Families in the Rockwood School District may want to keep an eye on Jefferson City. Missouri's State Board of Education, nearly entirely remade by Gov. Mike Kehoe since he took office in January 2025, signaled at its July 15 annual retreat that it intends to push the boundaries of its authority over public schools, including how it handles accreditation.
At the retreat, members discussed lowering the threshold at which the state can strip a district of its accreditation status. Interim Commissioner of Education Stacey Preis steered the conversation away from that specific idea, according to the Missouri Independent's account of the retreat, but the broader direction is clear: this board wants to act, not just advise.
"In my opinion, the board has rulemaking authority unless it is preempted by federal or state law," board member Mike Matousek of Kansas City said. "I think the board in general has very broad authority to do what it wants."
That's a sharp shift from July 2025, when Matousek raised the same question and was shut down by then-Commissioner Karla Eslinger and former chief legal counsel Sarah Madden, who called the board's rulemaking lane "pretty narrow."

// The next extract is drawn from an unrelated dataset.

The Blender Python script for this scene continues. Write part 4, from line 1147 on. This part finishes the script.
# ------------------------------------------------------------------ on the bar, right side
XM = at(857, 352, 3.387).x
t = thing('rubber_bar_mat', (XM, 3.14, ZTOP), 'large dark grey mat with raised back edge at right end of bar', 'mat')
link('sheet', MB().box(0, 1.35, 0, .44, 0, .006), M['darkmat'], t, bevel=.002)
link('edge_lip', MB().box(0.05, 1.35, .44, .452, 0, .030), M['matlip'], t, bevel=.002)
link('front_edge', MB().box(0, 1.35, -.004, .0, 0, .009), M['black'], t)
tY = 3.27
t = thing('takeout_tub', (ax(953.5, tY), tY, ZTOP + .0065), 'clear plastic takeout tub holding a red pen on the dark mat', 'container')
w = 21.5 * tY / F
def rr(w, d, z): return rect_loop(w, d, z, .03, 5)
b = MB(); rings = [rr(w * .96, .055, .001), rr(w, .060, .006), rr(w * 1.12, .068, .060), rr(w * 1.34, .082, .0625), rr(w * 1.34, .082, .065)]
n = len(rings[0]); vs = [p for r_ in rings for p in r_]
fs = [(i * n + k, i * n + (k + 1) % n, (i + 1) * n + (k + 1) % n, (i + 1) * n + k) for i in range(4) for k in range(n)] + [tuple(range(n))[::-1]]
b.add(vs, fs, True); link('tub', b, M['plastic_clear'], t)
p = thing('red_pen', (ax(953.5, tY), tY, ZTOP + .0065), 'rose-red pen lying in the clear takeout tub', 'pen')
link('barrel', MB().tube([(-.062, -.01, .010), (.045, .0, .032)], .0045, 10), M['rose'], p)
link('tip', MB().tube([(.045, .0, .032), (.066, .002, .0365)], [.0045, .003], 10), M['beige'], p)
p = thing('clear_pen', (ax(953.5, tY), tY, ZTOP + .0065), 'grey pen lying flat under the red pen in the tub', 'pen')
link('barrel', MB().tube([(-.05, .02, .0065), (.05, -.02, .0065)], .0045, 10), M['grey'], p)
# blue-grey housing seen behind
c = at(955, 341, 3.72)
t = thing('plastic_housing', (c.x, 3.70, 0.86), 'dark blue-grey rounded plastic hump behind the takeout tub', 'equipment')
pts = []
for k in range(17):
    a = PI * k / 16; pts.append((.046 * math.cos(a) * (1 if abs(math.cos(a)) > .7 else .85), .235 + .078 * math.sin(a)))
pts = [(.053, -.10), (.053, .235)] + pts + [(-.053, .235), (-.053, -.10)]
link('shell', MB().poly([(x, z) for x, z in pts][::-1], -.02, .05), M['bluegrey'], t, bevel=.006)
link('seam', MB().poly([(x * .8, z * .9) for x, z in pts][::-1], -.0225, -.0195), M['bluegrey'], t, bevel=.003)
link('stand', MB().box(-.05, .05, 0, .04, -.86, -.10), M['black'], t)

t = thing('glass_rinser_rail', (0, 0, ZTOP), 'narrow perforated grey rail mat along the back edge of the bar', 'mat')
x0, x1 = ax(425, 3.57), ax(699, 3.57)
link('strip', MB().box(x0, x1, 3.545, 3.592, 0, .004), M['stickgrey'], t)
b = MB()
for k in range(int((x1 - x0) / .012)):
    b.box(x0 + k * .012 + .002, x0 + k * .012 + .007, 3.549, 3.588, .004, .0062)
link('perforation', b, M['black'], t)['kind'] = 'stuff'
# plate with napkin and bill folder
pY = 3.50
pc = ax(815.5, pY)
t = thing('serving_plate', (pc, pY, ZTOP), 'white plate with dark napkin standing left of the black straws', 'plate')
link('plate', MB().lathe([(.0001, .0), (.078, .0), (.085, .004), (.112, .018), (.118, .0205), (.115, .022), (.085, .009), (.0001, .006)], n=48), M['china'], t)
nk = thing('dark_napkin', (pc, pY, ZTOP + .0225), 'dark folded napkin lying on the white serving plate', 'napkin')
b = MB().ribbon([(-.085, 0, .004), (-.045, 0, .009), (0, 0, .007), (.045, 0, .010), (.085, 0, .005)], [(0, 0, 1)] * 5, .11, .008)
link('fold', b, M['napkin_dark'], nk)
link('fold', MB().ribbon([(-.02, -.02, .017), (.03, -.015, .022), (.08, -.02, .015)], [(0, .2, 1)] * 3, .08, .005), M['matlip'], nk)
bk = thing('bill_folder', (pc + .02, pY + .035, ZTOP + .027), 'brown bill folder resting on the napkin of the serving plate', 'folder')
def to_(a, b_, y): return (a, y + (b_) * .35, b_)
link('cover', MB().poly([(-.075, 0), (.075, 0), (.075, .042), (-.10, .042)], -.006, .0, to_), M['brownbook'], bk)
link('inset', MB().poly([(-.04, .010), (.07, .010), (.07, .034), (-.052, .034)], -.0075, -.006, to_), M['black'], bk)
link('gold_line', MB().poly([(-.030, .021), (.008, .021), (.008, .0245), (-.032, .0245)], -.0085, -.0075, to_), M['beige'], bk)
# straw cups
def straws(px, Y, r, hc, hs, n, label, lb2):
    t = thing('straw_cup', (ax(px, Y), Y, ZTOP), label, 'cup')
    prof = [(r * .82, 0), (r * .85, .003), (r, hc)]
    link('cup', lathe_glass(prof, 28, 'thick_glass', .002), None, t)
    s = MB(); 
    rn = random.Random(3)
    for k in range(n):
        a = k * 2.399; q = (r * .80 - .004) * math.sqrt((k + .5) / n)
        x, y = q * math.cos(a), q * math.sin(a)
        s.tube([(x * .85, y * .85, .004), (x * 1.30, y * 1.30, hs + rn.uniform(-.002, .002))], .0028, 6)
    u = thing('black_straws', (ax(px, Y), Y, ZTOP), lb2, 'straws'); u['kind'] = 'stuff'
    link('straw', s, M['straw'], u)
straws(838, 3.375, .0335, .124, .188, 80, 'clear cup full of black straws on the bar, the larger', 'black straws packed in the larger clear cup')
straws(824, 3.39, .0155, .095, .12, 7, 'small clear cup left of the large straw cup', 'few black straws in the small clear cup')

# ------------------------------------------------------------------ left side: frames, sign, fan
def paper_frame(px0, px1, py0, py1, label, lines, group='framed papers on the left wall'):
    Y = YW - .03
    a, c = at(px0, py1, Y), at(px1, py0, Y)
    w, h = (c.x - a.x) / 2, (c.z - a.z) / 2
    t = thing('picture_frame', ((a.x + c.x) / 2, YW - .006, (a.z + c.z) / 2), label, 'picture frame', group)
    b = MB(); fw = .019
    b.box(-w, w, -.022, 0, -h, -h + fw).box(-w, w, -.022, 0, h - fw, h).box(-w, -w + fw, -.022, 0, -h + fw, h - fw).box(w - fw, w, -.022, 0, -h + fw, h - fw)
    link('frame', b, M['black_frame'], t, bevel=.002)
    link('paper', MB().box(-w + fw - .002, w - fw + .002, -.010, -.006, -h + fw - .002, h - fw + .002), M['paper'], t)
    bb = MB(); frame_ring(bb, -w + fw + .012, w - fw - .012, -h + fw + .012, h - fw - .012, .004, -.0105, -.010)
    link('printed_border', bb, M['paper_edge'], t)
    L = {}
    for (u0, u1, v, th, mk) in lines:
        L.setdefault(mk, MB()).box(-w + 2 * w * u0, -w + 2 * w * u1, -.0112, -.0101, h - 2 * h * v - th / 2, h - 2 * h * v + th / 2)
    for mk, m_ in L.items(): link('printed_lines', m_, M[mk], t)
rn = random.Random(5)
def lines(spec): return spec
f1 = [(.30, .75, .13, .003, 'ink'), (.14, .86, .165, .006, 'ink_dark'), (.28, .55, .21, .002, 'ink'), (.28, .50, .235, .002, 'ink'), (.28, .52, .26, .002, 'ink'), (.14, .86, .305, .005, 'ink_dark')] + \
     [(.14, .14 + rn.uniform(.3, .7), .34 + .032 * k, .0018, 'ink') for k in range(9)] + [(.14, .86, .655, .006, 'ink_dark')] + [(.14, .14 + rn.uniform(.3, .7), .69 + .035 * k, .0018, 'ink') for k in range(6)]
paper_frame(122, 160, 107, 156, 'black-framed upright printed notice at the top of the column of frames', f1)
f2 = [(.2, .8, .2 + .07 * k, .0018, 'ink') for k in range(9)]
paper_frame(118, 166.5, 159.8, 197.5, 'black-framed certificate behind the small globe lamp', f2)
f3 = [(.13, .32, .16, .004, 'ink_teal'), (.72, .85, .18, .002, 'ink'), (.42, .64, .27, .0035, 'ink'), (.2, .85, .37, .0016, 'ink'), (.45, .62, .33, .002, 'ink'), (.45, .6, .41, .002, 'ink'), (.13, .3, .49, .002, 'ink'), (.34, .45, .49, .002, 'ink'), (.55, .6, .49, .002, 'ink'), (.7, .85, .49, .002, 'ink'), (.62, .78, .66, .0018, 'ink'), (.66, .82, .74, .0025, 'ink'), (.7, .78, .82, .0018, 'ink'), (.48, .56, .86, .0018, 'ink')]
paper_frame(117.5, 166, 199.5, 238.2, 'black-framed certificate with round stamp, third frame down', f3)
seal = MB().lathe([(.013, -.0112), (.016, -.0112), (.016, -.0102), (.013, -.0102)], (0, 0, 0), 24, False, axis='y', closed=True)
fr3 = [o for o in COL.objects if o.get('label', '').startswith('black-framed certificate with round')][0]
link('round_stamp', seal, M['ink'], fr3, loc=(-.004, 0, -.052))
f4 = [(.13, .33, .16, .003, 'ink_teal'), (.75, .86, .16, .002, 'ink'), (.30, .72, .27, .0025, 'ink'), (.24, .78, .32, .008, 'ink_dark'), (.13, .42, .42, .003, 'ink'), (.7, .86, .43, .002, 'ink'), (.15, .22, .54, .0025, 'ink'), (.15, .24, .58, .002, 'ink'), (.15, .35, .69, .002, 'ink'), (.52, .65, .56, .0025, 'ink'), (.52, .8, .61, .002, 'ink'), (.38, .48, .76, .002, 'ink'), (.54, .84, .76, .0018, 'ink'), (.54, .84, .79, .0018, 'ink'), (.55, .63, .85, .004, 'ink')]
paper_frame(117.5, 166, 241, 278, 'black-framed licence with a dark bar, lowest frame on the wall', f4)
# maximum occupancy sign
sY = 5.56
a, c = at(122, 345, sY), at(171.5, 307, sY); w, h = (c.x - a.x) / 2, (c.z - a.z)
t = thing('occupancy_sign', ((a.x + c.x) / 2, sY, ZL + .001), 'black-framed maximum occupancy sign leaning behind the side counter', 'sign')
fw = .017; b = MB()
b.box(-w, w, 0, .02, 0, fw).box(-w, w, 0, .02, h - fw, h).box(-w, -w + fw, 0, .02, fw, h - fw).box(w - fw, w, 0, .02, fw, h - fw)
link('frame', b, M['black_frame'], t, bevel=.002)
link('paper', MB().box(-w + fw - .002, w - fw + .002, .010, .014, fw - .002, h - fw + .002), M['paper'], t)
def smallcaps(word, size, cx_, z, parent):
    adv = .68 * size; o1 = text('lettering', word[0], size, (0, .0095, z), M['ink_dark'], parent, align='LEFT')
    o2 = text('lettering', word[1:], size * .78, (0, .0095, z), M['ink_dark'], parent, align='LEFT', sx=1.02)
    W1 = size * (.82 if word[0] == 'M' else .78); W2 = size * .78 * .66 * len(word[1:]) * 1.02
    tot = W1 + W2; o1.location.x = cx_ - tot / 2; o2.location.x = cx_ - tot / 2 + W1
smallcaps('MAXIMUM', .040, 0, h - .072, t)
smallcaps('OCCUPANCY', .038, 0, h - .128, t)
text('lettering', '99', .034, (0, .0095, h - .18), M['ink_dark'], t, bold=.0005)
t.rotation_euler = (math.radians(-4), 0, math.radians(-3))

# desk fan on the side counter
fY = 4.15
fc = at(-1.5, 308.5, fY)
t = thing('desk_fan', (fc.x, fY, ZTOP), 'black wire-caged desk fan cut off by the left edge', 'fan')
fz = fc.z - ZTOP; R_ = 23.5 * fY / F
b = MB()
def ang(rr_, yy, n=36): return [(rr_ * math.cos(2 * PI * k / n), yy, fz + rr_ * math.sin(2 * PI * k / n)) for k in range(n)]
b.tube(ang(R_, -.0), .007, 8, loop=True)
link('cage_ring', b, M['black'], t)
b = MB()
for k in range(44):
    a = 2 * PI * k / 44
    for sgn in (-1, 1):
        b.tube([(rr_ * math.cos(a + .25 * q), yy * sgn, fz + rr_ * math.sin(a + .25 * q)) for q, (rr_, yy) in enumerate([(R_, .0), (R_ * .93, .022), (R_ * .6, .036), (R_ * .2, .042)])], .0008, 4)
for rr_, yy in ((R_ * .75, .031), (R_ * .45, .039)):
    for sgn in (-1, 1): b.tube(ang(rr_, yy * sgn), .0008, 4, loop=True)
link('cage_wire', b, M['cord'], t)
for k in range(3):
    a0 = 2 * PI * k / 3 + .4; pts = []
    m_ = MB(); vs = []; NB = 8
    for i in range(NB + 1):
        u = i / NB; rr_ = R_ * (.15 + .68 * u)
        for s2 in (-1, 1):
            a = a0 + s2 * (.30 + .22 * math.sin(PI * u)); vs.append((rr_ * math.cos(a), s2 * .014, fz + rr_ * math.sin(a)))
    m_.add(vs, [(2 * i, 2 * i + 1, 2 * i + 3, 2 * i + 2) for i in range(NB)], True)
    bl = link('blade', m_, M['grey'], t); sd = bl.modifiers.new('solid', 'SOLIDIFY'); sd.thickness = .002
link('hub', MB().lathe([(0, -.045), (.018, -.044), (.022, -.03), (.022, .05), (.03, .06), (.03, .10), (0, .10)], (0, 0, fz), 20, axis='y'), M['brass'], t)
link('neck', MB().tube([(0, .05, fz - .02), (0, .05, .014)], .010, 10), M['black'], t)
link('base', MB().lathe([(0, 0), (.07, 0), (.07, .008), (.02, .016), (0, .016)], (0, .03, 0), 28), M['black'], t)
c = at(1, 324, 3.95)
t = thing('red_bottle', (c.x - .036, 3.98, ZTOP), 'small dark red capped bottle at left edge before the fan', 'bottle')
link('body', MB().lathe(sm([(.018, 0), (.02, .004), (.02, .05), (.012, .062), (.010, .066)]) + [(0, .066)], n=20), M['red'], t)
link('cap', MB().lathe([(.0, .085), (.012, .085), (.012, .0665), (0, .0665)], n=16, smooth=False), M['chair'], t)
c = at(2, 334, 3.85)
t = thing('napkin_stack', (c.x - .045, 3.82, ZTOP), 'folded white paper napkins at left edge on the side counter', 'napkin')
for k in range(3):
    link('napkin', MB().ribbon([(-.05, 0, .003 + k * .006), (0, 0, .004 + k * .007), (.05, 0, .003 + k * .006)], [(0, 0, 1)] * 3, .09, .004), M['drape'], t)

Eslinger retired in May 2026. Former board president Mary Schrag stepped down June 2. All but one current member is a Kehoe appointee. The guardrails that once checked aggressive proposals are largely gone.
What this means locally
Right now, neither Rockwood nor neighboring Parkway C-2 is remotely at risk of losing accreditation. Rockwood R-VI scored 90.0 percent on the 2024-2025 Annual Performance Report (APR), ranking first among Missouri's four largest K-12 districts by enrollment and placing in the top 12 percent statewide. The standard accreditation threshold is 70 percent. Parkway C-2 also holds full accreditation, though its specific APR percentage was not publicly available at publication.
Accreditation status directly affects school-choice options in Missouri. Families in unaccredited districts gain the right to transfer to accredited schools, and changes to how the state evaluates districts could ripple into enrollment and housing decisions.
The board also discussed forming a new committee focused on low-performing schools and working with lawmakers to clarify its authority. Board member Jon Otto of Kansas City said the group needs to "roll our sleeves up and become a working board."
No specific rulemaking vote or timeline was announced. One local connection worth noting: board member Kerry Casey, who is from Chesterfield, led the surprise January 13, 2026 vote to demote St. Louis Public Schools to provisional accreditation, a move that was not on the agenda and overrode the commissioner's objections.
The board's next scheduled accreditation decision is January 2027, when it will use composite APR scores spanning the 2024-2025 and 2025-2026 school years.